The SACP will continue to campaign for policy changes as an independent formation and participate in our revolutionary alliance with the ANC and the Congress of South African Trade Unions (COSATU) to attend to this and other economic challenges facing our society.
In particular, the SACP believes that the President could have said more about the negative role played by dominant private sector oligopolies. Much of the vulnerability of our economy in a climate of global turmoil is directly linked to financial liberalisation measures of the mid-1990s that were heavily lobbied for by big capital, along with dual listings, tax avoidance, and the ongoing investment strike by these major corporates. The collusive behaviour of these same players in critical sectors of our economy - construction, the food value chain, finance, telecommunications needs also to be much more firmly outlined and dealt with. It is this behaviour that is looting billions of Rands from consumers and the public purse. While the opposition parties blame President Zuma for our high unemployment rate, they are all remarkably silent about the real culprits.

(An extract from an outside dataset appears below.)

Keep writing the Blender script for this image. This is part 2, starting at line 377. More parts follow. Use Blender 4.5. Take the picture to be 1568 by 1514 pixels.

Fighting crime and corruption
SACP welcomes the progress that has been achieved by the government in fighting crime and corruption, particularly the handling and investigation of 13,000 cases since the establishment of the national anti-corruption hotline, the recovery of R320 million, and other actions undertaken against perpetrators. More work in this sphere is however required, including review of the structural and material basis which give rise to and make corruption systemic.
A call to continued transformation
That South Africa is now a better place than before 1994 did not come on its own. This is the result of conscious and deliberate efforts led by the ANC in alliance with the SACP and the progressive trade union and civic movements.
The SACP is thus calling on our people, the working class and the poor, to continue voting for the ANC to lead our socio-economic and political transformation and development project towards the achievement of the Freedom Charter's vision.